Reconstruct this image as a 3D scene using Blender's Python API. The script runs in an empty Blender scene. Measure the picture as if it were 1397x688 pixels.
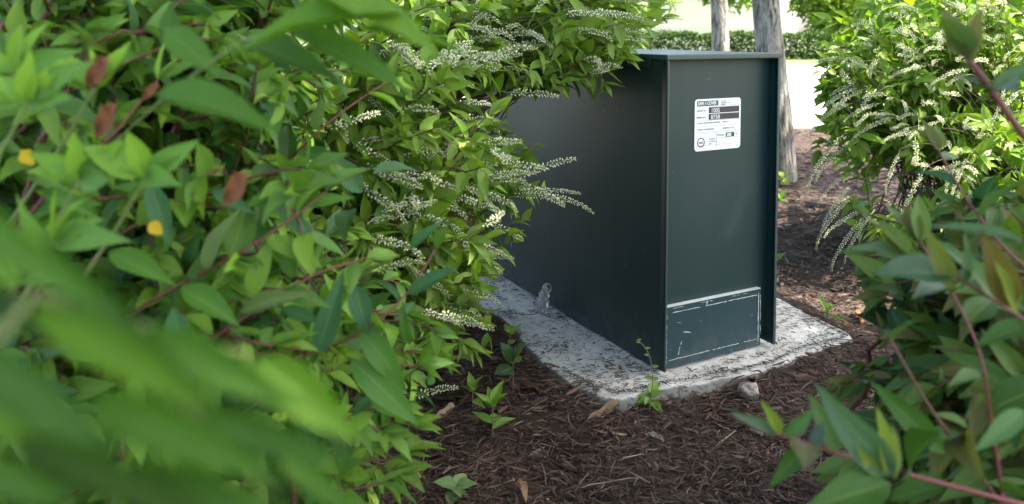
import bpy, bmesh, math, random
import numpy as np
from mathutils import Vector, Matrix, noise as mnoise
R = math.radians
rng = np.random.default_rng(11)
random.seed(11)
S = bpy.context.scene
COL = S.collection

# ------------------------------------------------------------------ camera, sky, sun, exposure
F, CX, PPY, PITCH, CAMZ = 1060.0, 698.5, 101.6, R(3.0), 0.85
cd = bpy.data.cameras.new('camera'); cam = bpy.data.objects.new('camera', cd); COL.objects.link(cam)
cam.location = (0, 0, CAMZ); cam.rotation_euler = (R(90) - PITCH, 0, 0)
cd.sensor_width = 36; cd.lens = F / 1397 * 36
cd.shift_y = -(344 - PPY) / 1397
cd.clip_start = 0.02; cd.clip_end = 3000
cd.dof.use_dof = True; cd.dof.focus_distance = 1.85; cd.dof.aperture_fstop = 5.6
S.camera = cam
SUN_EL, SUN_AZ = R(58), (0.97, -0.18)          # direction towards the sun on the ground plane
w = bpy.data.worlds.new('World'); S.world = w; w.use_nodes = True
nt = w.node_tree; sky = nt.nodes.new('ShaderNodeTexSky'); sky.sky_type = 'NISHITA'; sky.sun_disc = False
sky.sun_elevation = SUN_EL; sky.sun_rotation = math.atan2(SUN_AZ[0], SUN_AZ[1])
sky.air_density = .8; sky.dust_density = 3.0; sky.ozone_density = .4
nt.links.new(sky.outputs[0], nt.nodes['Background'].inputs[0]); nt.nodes['Background'].inputs[1].default_value = 0.15
sd = bpy.data.lights.new('sun', 'SUN'); sd.energy = 4.0; sd.angle = R(0.5); sd.color = (1, .95, .86)
sun = bpy.data.objects.new('sun', sd); COL.objects.link(sun)
a = Vector((SUN_AZ[0], SUN_AZ[1], 0)).normalized() * math.cos(SUN_EL) + Vector((0, 0, math.sin(SUN_EL)))
sun.rotation_euler = a.to_track_quat('Z', 'Y').to_euler(); sun.location = (6, -4, 12)
S.view_settings.view_transform = 'Standard'; S.view_settings.look = 'None'
S.view_settings.exposure = 2.6
S.view_settings.use_white_balance = True; S.view_settings.white_balance_temperature = 7000; S.view_settings.white_balance_tint = 8; S.view_settings.gamma = 1
S.cycles.use_denoising = True
S.cycles.max_bounces = 8; S.cycles.transparent_max_bounces = 8

# ------------------------------------------------------------------ helpers
FWD = np.array([0, math.cos(PITCH), -math.sin(PITCH)]); UPV = np.array([0, math.sin(PITCH), math.cos(PITCH)])
CAM = np.array([0, 0, CAMZ])
def W(px, py, d):                      # photo pixel at distance d -> world point
    return CAM + d * (FWD + np.array([(px - CX) / F, 0, 0]) - UPV * (py - PPY) / F)
def G(px, py, z=0.0):                  # photo pixel -> point on the level z
    r = FWD + np.array([(px - CX) / F, 0, 0]) - UPV * (py - PPY) / F
    return CAM + r * ((z - CAMZ) / r[2])
def PX(p):
    q = np.asarray(p) - CAM; d = q @ FWD
    return CX + F * q[..., 0] / d, PPY - F * (q @ UPV) / d, d
def nrm(v):
    v = np.asarray(v, float); return v / (np.linalg.norm(v) + 1e-9)
def fbm(p, s=1.0, o=4): return mnoise.fractal(Vector(p) * s, 1.0, 2.0, o)

def mesh_np(name, V, quads=None, tris=None, mat=None, col=None, uv=None, smooth=False):
    me = bpy.data.meshes.new(name)
    faces = []
    V = np.asarray(V, np.float32)
    nq = 0 if quads is None else len(quads); n3 = 0 if tris is None else len(tris)
    idx = np.concatenate([np.asarray(quads, np.int32).ravel() if nq else np.zeros(0, np.int32),
                          np.asarray(tris, np.int32).ravel() if n3 else np.zeros(0, np.int32)])
    me.vertices.add(len(V)); me.vertices.foreach_set('co', V.ravel())
    me.loops.add(len(idx)); me.loops.foreach_set('vertex_index', idx)
    me.polygons.add(nq + n3)
    st = np.concatenate([np.arange(nq) * 4, nq * 4 + np.arange(n3) * 3]).astype(np.int32)
    me.polygons.foreach_set('loop_start', st)
    if smooth: me.polygons.foreach_set('use_smooth', np.ones(nq + n3, bool))
    if col is not None:
        at = me.attributes.new('tint', 'FLOAT_COLOR', 'POINT')
        c = np.ones((len(V), 4), np.float32); c[:, :3] = col
        at.data.foreach_set('color', c.ravel())
    if uv is not None:
        ul = me.uv_layers.new(name='UVMap'); ul.data.foreach_set('uv', np.asarray(uv, np.float32)[idx].ravel())
    me.update(calc_edges=True); me.validate()
    if mat: me.materials.append(mat)
    return me
def link(name, me, parent=None, loc=None, M=None):
    o = bpy.data.objects.new(name, me); COL.objects.link(o)
    if parent is not None: o.parent = parent
    if M is not None: o.matrix_basis = Matrix(M.tolist() if isinstance(M, np.ndarray) else M)
    elif loc is not None: o.location = loc
    return o
def tag(o, label=None, cat=None, group=None, kind=None):
    if label: o['label'] = label
    if cat: o['category'] = cat
    if group: o['group'] = group
    if kind: o['kind'] = kind
    return o
def empty(name, loc, rz=0, label=None, cat=None, group=None):
    o = bpy.data.objects.new(name, None); COL.objects.link(o); o.location = [float(x) for x in loc]
    o.rotation_euler = (0, 0, rz); o.empty_display_size = .05
    return tag(o, label, cat, group)
def bm_obj(name, bm, mat, parent=None, smooth=False):
    me = bpy.data.meshes.new(name); bm.normal_update(); bm.to_mesh(me); bm.free(); me.materials.append(mat)
    if smooth: me.polygons.foreach_set('use_smooth', np.ones(len(me.polygons), bool))
    return link(name, me, parent)
def box_bm(x0, x1, y0, y1, z0, z1, bev=0.0, seg=2, bm=None):
    b = bmesh.new()
    bmesh.ops.create_cube(b, size=1)
    for v in b.verts: v.co = ((x0 + x1) / 2 + v.co.x * (x1 - x0), (y0 + y1) / 2 + v.co.y * (y1 - y0), (z0 + z1) / 2 + v.co.z * (z1 - z0))
    if bev: bmesh.ops.bevel(b, geom=b.edges[:], offset=bev, segments=seg, affect='EDGES', profile=.6)
    if bm is None: return b
    me = bpy.data.meshes.new('tmp'); b.to_mesh(me); b.free(); bm.from_mesh(me); bpy.data.meshes.remove(me); return bm
def tube(P, r, n=6):
    P = np.asarray(P, float); k = len(P); r = np.broadcast_to(r, (k,))
    T = np.gradient(P, axis=0); T /= np.linalg.norm(T, axis=1)[:, None] + 1e-9
    ref = np.array([0.31, 0.2, 0.93]) if abs(T[0] @ nrm([.31, .2, .93])) < .9 else np.array([1., 0, 0])
    V = []; a = ref
    for i in range(k):
        a = nrm(a - T[i] * (a @ T[i])); b = np.cross(T[i], a)
        th = np.arange(n) * 2 * math.pi / n
        V.append(P[i] + r[i] * (np.cos(th)[:, None] * a + np.sin(th)[:, None] * b))
    V = np.concatenate(V); Q = []
    for i in range(k - 1):
        for j in range(n):
            Q.append((i * n + j, i * n + (j + 1) % n, (i + 1) * n + (j + 1) % n, (i + 1) * n + j))
    V = np.vstack([V, P[0], P[-1]]); b0 = k * n; Tn = []
    for j in range(n):
        Tn.append((b0, (j + 1) % n, j)); Tn.append((b0 + 1, (k - 1) * n + j, (k - 1) * n + (j + 1) % n))
    return V, np.array(Q), np.array(Tn)
class Acc:                                # collects pieces for one joined mesh
    def __init__(s): s.V, s.Q, s.T, s.C, s.U, s.n = [], [], [], [], [], 0
    def add(s, V, Q=None, T=None, col=(1, 1, 1), uv=None):
        s.V.append(V)
        if Q is not None and len(Q): s.Q.append(np.asarray(Q) + s.n)
        if T is not None and len(T): s.T.append(np.asarray(T) + s.n)
        s.C.append(np.broadcast_to(np.asarray(col, float), (len(V), 3))); s.U.append(np.zeros((len(V), 2)) if uv is None else uv); s.n += len(V)
    def mesh(s, name, mat, smooth=False):
        return mesh_np(name, np.concatenate(s.V), np.concatenate(s.Q) if s.Q else None, np.concatenate(s.T) if s.T else None,
                       mat, np.concatenate(s.C), np.concatenate(s.U), smooth)
def bez(p0, p1, p2, p3, n):
    t = np.linspace(0, 1, n)[:, None]
    return (1-t)**3*p0 + 3*(1-t)**2*t*p1 + 3*(1-t)*t*t*p2 + t**3*p3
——
WRITTEN REQUEST:
Select all lines in the listing above where the word "scene" appears, and show them.

RESULT FOR THIS EXERCISE:
Reconstruct this image as a 3D scene using Blender's Python API. The script runs in an empty Blender scene. Measure the picture as if it were 1397x688 pixels.
S = bpy.context.scene